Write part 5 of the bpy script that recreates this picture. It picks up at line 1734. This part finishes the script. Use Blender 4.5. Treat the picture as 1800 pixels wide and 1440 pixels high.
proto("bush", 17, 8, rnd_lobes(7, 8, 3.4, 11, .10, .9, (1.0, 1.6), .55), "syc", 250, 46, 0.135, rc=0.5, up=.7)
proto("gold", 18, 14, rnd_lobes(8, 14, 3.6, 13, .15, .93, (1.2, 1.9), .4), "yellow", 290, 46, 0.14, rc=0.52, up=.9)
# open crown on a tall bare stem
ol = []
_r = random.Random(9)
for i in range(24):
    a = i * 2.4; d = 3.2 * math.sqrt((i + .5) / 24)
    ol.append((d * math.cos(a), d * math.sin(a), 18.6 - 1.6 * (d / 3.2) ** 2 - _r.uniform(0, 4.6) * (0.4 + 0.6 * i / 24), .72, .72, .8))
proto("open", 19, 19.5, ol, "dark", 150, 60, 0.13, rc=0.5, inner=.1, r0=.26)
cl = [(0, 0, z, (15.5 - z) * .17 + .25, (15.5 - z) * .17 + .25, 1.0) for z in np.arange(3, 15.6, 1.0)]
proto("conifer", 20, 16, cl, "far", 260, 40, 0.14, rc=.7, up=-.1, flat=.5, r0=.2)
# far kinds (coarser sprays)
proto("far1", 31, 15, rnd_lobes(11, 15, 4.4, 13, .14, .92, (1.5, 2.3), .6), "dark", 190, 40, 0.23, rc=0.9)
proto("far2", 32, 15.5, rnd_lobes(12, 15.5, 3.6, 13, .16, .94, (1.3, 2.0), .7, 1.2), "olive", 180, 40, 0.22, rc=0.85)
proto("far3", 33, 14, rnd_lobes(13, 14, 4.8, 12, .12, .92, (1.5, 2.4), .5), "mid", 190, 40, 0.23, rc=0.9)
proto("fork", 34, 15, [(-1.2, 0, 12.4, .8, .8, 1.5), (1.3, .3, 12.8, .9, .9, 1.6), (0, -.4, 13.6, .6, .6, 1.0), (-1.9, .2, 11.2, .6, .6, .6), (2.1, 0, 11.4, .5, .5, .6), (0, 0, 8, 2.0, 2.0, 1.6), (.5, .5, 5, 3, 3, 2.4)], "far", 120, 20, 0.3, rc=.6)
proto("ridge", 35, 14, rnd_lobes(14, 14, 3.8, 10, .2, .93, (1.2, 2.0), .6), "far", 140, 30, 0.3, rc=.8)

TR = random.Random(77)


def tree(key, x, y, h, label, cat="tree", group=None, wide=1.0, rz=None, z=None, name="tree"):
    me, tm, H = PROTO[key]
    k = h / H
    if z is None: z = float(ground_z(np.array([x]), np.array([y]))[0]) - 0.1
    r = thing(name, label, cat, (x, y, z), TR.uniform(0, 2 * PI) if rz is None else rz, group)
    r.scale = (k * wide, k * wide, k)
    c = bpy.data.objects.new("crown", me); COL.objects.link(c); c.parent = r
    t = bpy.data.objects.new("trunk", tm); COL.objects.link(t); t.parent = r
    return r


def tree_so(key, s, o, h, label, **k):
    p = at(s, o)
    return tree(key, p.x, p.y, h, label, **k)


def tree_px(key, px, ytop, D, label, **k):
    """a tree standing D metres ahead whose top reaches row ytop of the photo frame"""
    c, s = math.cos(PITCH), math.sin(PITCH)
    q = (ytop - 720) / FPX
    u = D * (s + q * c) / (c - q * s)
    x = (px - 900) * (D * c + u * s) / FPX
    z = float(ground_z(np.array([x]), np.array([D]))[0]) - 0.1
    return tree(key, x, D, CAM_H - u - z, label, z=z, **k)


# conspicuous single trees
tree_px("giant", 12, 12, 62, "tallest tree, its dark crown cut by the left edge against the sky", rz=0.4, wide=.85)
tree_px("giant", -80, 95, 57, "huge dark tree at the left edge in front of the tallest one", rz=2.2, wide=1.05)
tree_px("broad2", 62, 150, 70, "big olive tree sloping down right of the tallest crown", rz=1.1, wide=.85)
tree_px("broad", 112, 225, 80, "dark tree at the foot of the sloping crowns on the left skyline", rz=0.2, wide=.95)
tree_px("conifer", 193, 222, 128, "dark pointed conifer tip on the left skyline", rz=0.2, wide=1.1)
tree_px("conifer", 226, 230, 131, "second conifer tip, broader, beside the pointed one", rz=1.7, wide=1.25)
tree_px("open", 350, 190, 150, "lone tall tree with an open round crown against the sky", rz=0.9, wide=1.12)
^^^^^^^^
*Given task*
Restate the data above exactly, keeping each word as it stands.

*Task output*
Write part 5 of the bpy script that recreates this picture. It picks up at line 1734. This part finishes the script. Use Blender 4.5. Treat the picture as 1800 pixels wide and 1440 pixels high.
proto("bush", 17, 8, rnd_lobes(7, 8, 3.4, 11, .10, .9, (1.0, 1.6), .55), "syc", 250, 46, 0.135, rc=0.5, up=.7)
proto("gold", 18, 14, rnd_lobes(8, 14, 3.6, 13, .15, .93, (1.2, 1.9), .4), "yellow", 290, 46, 0.14, rc=0.52, up=.9)
# open crown on a tall bare stem
ol = []
_r = random.Random(9)
for i in range(24):
    a = i * 2.4; d = 3.2 * math.sqrt((i + .5) / 24)
    ol.append((d * math.cos(a), d * math.sin(a), 18.6 - 1.6 * (d / 3.2) ** 2 - _r.uniform(0, 4.6) * (0.4 + 0.6 * i / 24), .72, .72, .8))
proto("open", 19, 19.5, ol, "dark", 150, 60, 0.13, rc=0.5, inner=.1, r0=.26)
cl = [(0, 0, z, (15.5 - z) * .17 + .25, (15.5 - z) * .17 + .25, 1.0) for z in np.arange(3, 15.6, 1.0)]
proto("conifer", 20, 16, cl, "far", 260, 40, 0.14, rc=.7, up=-.1, flat=.5, r0=.2)
# far kinds (coarser sprays)
proto("far1", 31, 15, rnd_lobes(11, 15, 4.4, 13, .14, .92, (1.5, 2.3), .6), "dark", 190, 40, 0.23, rc=0.9)
proto("far2", 32, 15.5, rnd_lobes(12, 15.5, 3.6, 13, .16, .94, (1.3, 2.0), .7, 1.2), "olive", 180, 40, 0.22, rc=0.85)
proto("far3", 33, 14, rnd_lobes(13, 14, 4.8, 12, .12, .92, (1.5, 2.4), .5), "mid", 190, 40, 0.23, rc=0.9)
proto("fork", 34, 15, [(-1.2, 0, 12.4, .8, .8, 1.5), (1.3, .3, 12.8, .9, .9, 1.6), (0, -.4, 13.6, .6, .6, 1.0), (-1.9, .2, 11.2, .6, .6, .6), (2.1, 0, 11.4, .5, .5, .6), (0, 0, 8, 2.0, 2.0, 1.6), (.5, .5, 5, 3, 3, 2.4)], "far", 120, 20, 0.3, rc=.6)
proto("ridge", 35, 14, rnd_lobes(14, 14, 3.8, 10, .2, .93, (1.2, 2.0), .6), "far", 140, 30, 0.3, rc=.8)

TR = random.Random(77)


def tree(key, x, y, h, label, cat="tree", group=None, wide=1.0, rz=None, z=None, name="tree"):
    me, tm, H = PROTO[key]
    k = h / H
    if z is None: z = float(ground_z(np.array([x]), np.array([y]))[0]) - 0.1
    r = thing(name, label, cat, (x, y, z), TR.uniform(0, 2 * PI) if rz is None else rz, group)
    r.scale = (k * wide, k * wide, k)
    c = bpy.data.objects.new("crown", me); COL.objects.link(c); c.parent = r
    t = bpy.data.objects.new("trunk", tm); COL.objects.link(t); t.parent = r
    return r


def tree_so(key, s, o, h, label, **k):
    p = at(s, o)
    return tree(key, p.x, p.y, h, label, **k)


def tree_px(key, px, ytop, D, label, **k):
    """a tree standing D metres ahead whose top reaches row ytop of the photo frame"""
    c, s = math.cos(PITCH), math.sin(PITCH)
    q = (ytop - 720) / FPX
    u = D * (s + q * c) / (c - q * s)
    x = (px - 900) * (D * c + u * s) / FPX
    z = float(ground_z(np.array([x]), np.array([D]))[0]) - 0.1
    return tree(key, x, D, CAM_H - u - z, label, z=z, **k)


# conspicuous single trees
tree_px("giant", 12, 12, 62, "tallest tree, its dark crown cut by the left edge against the sky", rz=0.4, wide=.85)
tree_px("giant", -80, 95, 57, "huge dark tree at the left edge in front of the tallest one", rz=2.2, wide=1.05)
tree_px("broad2", 62, 150, 70, "big olive tree sloping down right of the tallest crown", rz=1.1, wide=.85)
tree_px("broad", 112, 225, 80, "dark tree at the foot of the sloping crowns on the left skyline", rz=0.2, wide=.95)
tree_px("conifer", 193, 222, 128, "dark pointed conifer tip on the left skyline", rz=0.2, wide=1.1)
tree_px("conifer", 226, 230, 131, "second conifer tip, broader, beside the pointed one", rz=1.7, wide=1.25)
tree_px("open", 350, 190, 150, "lone tall tree with an open round crown against the sky", rz=0.9, wide=1.12)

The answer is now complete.